• [Do this] Output every line exactly as written. Leave out pictures.

• [Dataset excerpt]
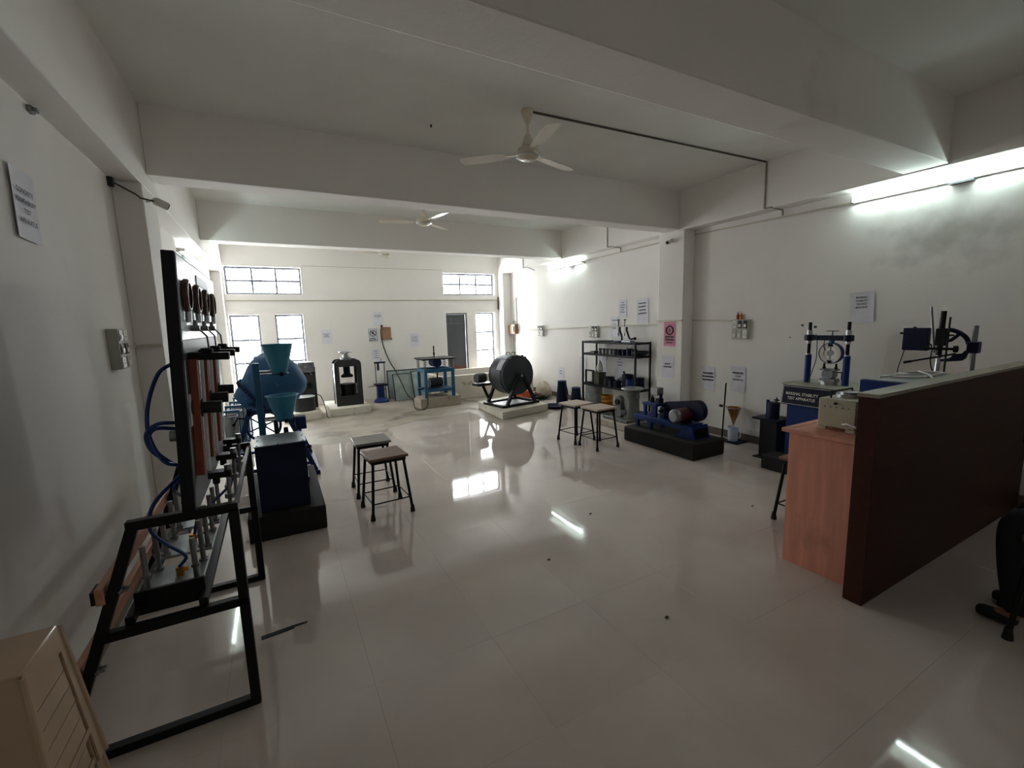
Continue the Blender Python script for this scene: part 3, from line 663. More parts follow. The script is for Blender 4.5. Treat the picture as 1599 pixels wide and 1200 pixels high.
part(gm, 'drum', MB().cyl((0.38, 8.86, 0.15), (0.38, 8.86, 0.40), 0.185, n=32), press_m, 'round grey drum')
part(gm, 'drum_lid', MB().cyl((0.38, 8.86, 0.40), (0.38, 8.86, 0.412), 0.19, n=32), mat('white_lid', 'D6D8D8', 0.4), 'white round lid')
solo('power_cable', MB().tube(smooth_path([(0.626, 9.2, 0.38), (0.69, 9.1, 0.34), (0.73, 8.85, 0.16), (0.74, 8.72, 0.012), (0.76, 8.58, 0.009)]), 0.008), dark_pl, 'black cable drooping from the grey pump unit to the floor', 'cable', (0.7, 9.0, 0))

# compression press
solo('machine_plinth', MB().box(0.79, 1.52, 8.64, 9.70, 0, 0.15), white_block, 'white chipped plinth under the tall black press', 'plinth', (1.15, 9.1, 0), bevel=0.012)
pr = thing('compression_press', 'tall black arched compression press with a chrome handwheel on top', 'press', (1.18, 9.0, 0.15))
def arch(x0, x1, z0, z1, r, t_, tb, tt):
    out = [(x0, z0), (x1, z0)]
    for k in range(7):
        a = math.radians(90 * k / 6); out.append((x1 - r + r * math.cos(a), z1 - r + r * math.sin(a)))
    for k in range(7):
        a = math.radians(90 + 90 * k / 6); out.append((x0 + r + r * math.cos(a), z1 - r + r * math.sin(a)))
    return out
def arch_frame(x0, x1, z0, z1, r, t_, zb, zt, ya, yb):
    """portal frame: outer arch outline minus a rectangular window"""
    mb = MB()
    mb.box(x0, x1, ya, yb, z0, zb)
    mb.box(x0, x0 + t_, ya, yb, zb, zt); mb.box(x1 - t_, x1, ya, yb, zb, zt)
    o = [(x0, zt), (x1, zt)]
    for k in range(7):
        a = math.radians(90 * k / 6); o.append((x1 - r + r * math.cos(a), z1 - r + r * math.sin(a)))
    for k in range(7):
        a = math.radians(90 + 90 * k / 6); o.append((x0 + r + r * math.cos(a), z1 - r + r * math.sin(a)))
    mb.prism(o, ya, yb, 'XZ'); return mb
part(pr, 'front_plate', arch_frame(0.94, 1.43, 0.15, 1.03, 0.09, 0.085, 0.34, 0.90, 8.86, 8.90), press_m, bevel=0.005)
part(pr, 'back_plate', arch_frame(0.94, 1.43, 0.15, 1.03, 0.09, 0.085, 0.34, 0.90, 9.22, 9.26), press_m, bevel=0.005)
part(pr, 'spacer', MB().box(0.95, 0.97, 8.90, 9.22, 0.17, 0.95), dull_steel)
part(pr, 'spacer', MB().box(1.40, 1.42, 8.90, 9.22, 0.17, 0.95), dull_steel)
part(pr, 'ram_cylinder', MB().cyl((1.185, 9.06, 0.17), (1.185, 9.06, 0.545), 0.135, n=28).cyl((1.185, 9.06, 0.50), (1.185, 9.06, 0.555), 0.145, n=28), black_metal)
part(pr, 'screw_head', MB().cyl((1.185, 9.06, 0.72), (1.185, 9.06, 0.98), 0.062, n=22), dblue)
part(pr, 'upper_platen', MB().cyl((1.185, 9.06, 0.685), (1.185, 9.06, 0.725), 0.11, n=24).cyl((1.185, 9.06, 0.725), (1.185, 9.06, 0.745), 0.085, n=24), black_metal)
part(pr, 'neck', MB().cyl((1.185, 9.06, 1.03), (1.185, 9.06, 1.07), 0.10, n=24).cyl((1.185, 9.06, 1.07), (1.185, 9.06, 1.12), 0.06, 0.05, n=20), dull_steel)
hw = part(pr, 'handwheel', MB().ring((1.185, 9.06, 1.175), 0.115, 0.014, n=32), steel, 'chrome handwheel')
sp2 = MB()
for k in range(3):
    t = math.radians(30 + 120 * k); sp2.cyl((1.185, 9.06, 1.12), (1.185 + 0.115 * math.cos(t), 9.06 + 0.115 * math.sin(t), 1.175), 0.012, n=8)
part(hw, 'spokes', sp2, dull_steel)
part(pr, 'guard_rod', MB().cyl((1.335, 8.98, 0.35), (1.335, 8.98, 0.56), 0.012, n=8), steel)

# blue flow table / impact tester
ft = thing('impact_tester', 'small blue impact tester with two guide rods standing by the wall', 'tester', (1.955, 9.78, 0))
part(ft, 'base', MB().lathe([(0.165, 0), (0.165, 0.03), (0.12, 0.06), (0.085, 0.10)], (1.955, 9.78, 0)), blue)
part(ft, 'pedestal', MB().cyl((1.955, 9.78, 0.10), (1.955, 9.78, 0.36), 0.075, n=22), blue)
part(ft, 'table_plate', MB().box(1.83, 2.08, 9.66, 9.90, 0.36, 0.40), dblue, bevel=0.005)
part(ft, 'rod', MB().cyl((1.86, 9.74, 0.08), (1.86, 9.74, 0.86), 0.012, n=10), dull_steel)
part(ft, 'rod', MB().cyl((2.05, 9.74, 0.08), (2.05, 9.74, 0.86), 0.012, n=10), dull_steel)
part(ft, 'head_bar', MB().box(1.84, 2.075, 9.72, 9.76, 0.85, 0.885), dblue)
part(ft, 'hammer', MB().cyl((1.92, 9.74, 0.70), (1.92, 9.74, 0.86), 0.022, n=14), dblue)
part(ft, 'release_pin', MB().cyl((1.99, 9.74, 0.885), (1.99, 9.74, 0.95), 0.010, n=8), dull_steel)
part(ft, 'handle', MB().bar((1.84, 9.70, 0.375), (1.68, 9.66, 0.365), 0.02, 0.015), dull_steel)
part(ft, 'lower_bar', MB().box(1.85, 2.06, 9.73, 9.75, 0.27, 0.285), dblue)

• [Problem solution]
Continue the Blender Python script for this scene: part 3, from line 663. More parts follow. The script is for Blender 4.5. Treat the picture as 1599 pixels wide and 1200 pixels high.
part(gm, 'drum', MB().cyl((0.38, 8.86, 0.15), (0.38, 8.86, 0.40), 0.185, n=32), press_m, 'round grey drum')
part(gm, 'drum_lid', MB().cyl((0.38, 8.86, 0.40), (0.38, 8.86, 0.412), 0.19, n=32), mat('white_lid', 'D6D8D8', 0.4), 'white round lid')
solo('power_cable', MB().tube(smooth_path([(0.626, 9.2, 0.38), (0.69, 9.1, 0.34), (0.73, 8.85, 0.16), (0.74, 8.72, 0.012), (0.76, 8.58, 0.009)]), 0.008), dark_pl, 'black cable drooping from the grey pump unit to the floor', 'cable', (0.7, 9.0, 0))

# compression press
solo('machine_plinth', MB().box(0.79, 1.52, 8.64, 9.70, 0, 0.15), white_block, 'white chipped plinth under the tall black press', 'plinth', (1.15, 9.1, 0), bevel=0.012)
pr = thing('compression_press', 'tall black arched compression press with a chrome handwheel on top', 'press', (1.18, 9.0, 0.15))
def arch(x0, x1, z0, z1, r, t_, tb, tt):
    out = [(x0, z0), (x1, z0)]
    for k in range(7):
        a = math.radians(90 * k / 6); out.append((x1 - r + r * math.cos(a), z1 - r + r * math.sin(a)))
    for k in range(7):
        a = math.radians(90 + 90 * k / 6); out.append((x0 + r + r * math.cos(a), z1 - r + r * math.sin(a)))
    return out
def arch_frame(x0, x1, z0, z1, r, t_, zb, zt, ya, yb):
    """portal frame: outer arch outline minus a rectangular window"""
    mb = MB()
    mb.box(x0, x1, ya, yb, z0, zb)
    mb.box(x0, x0 + t_, ya, yb, zb, zt); mb.box(x1 - t_, x1, ya, yb, zb, zt)
    o = [(x0, zt), (x1, zt)]
    for k in range(7):
        a = math.radians(90 * k / 6); o.append((x1 - r + r * math.cos(a), z1 - r + r * math.sin(a)))
    for k in range(7):
        a = math.radians(90 + 90 * k / 6); o.append((x0 + r + r * math.cos(a), z1 - r + r * math.sin(a)))
    mb.prism(o, ya, yb, 'XZ'); return mb
part(pr, 'front_plate', arch_frame(0.94, 1.43, 0.15, 1.03, 0.09, 0.085, 0.34, 0.90, 8.86, 8.90), press_m, bevel=0.005)
part(pr, 'back_plate', arch_frame(0.94, 1.43, 0.15, 1.03, 0.09, 0.085, 0.34, 0.90, 9.22, 9.26), press_m, bevel=0.005)
part(pr, 'spacer', MB().box(0.95, 0.97, 8.90, 9.22, 0.17, 0.95), dull_steel)
part(pr, 'spacer', MB().box(1.40, 1.42, 8.90, 9.22, 0.17, 0.95), dull_steel)
part(pr, 'ram_cylinder', MB().cyl((1.185, 9.06, 0.17), (1.185, 9.06, 0.545), 0.135, n=28).cyl((1.185, 9.06, 0.50), (1.185, 9.06, 0.555), 0.145, n=28), black_metal)
part(pr, 'screw_head', MB().cyl((1.185, 9.06, 0.72), (1.185, 9.06, 0.98), 0.062, n=22), dblue)
part(pr, 'upper_platen', MB().cyl((1.185, 9.06, 0.685), (1.185, 9.06, 0.725), 0.11, n=24).cyl((1.185, 9.06, 0.725), (1.185, 9.06, 0.745), 0.085, n=24), black_metal)
part(pr, 'neck', MB().cyl((1.185, 9.06, 1.03), (1.185, 9.06, 1.07), 0.10, n=24).cyl((1.185, 9.06, 1.07), (1.185, 9.06, 1.12), 0.06, 0.05, n=20), dull_steel)
hw = part(pr, 'handwheel', MB().ring((1.185, 9.06, 1.175), 0.115, 0.014, n=32), steel, 'chrome handwheel')
sp2 = MB()
for k in range(3):
    t = math.radians(30 + 120 * k); sp2.cyl((1.185, 9.06, 1.12), (1.185 + 0.115 * math.cos(t), 9.06 + 0.115 * math.sin(t), 1.175), 0.012, n=8)
part(hw, 'spokes', sp2, dull_steel)
part(pr, 'guard_rod', MB().cyl((1.335, 8.98, 0.35), (1.335, 8.98, 0.56), 0.012, n=8), steel)

# blue flow table / impact tester
ft = thing('impact_tester', 'small blue impact tester with two guide rods standing by the wall', 'tester', (1.955, 9.78, 0))
part(ft, 'base', MB().lathe([(0.165, 0), (0.165, 0.03), (0.12, 0.06), (0.085, 0.10)], (1.955, 9.78, 0)), blue)
part(ft, 'pedestal', MB().cyl((1.955, 9.78, 0.10), (1.955, 9.78, 0.36), 0.075, n=22), blue)
part(ft, 'table_plate', MB().box(1.83, 2.08, 9.66, 9.90, 0.36, 0.40), dblue, bevel=0.005)
part(ft, 'rod', MB().cyl((1.86, 9.74, 0.08), (1.86, 9.74, 0.86), 0.012, n=10), dull_steel)
part(ft, 'rod', MB().cyl((2.05, 9.74, 0.08), (2.05, 9.74, 0.86), 0.012, n=10), dull_steel)
part(ft, 'head_bar', MB().box(1.84, 2.075, 9.72, 9.76, 0.85, 0.885), dblue)
part(ft, 'hammer', MB().cyl((1.92, 9.74, 0.70), (1.92, 9.74, 0.86), 0.022, n=14), dblue)
part(ft, 'release_pin', MB().cyl((1.99, 9.74, 0.885), (1.99, 9.74, 0.95), 0.010, n=8), dull_steel)
part(ft, 'handle', MB().bar((1.84, 9.70, 0.375), (1.68, 9.66, 0.365), 0.02, 0.015), dull_steel)
part(ft, 'lower_bar', MB().box(1.85, 2.06, 9.73, 9.75, 0.27, 0.285), dblue)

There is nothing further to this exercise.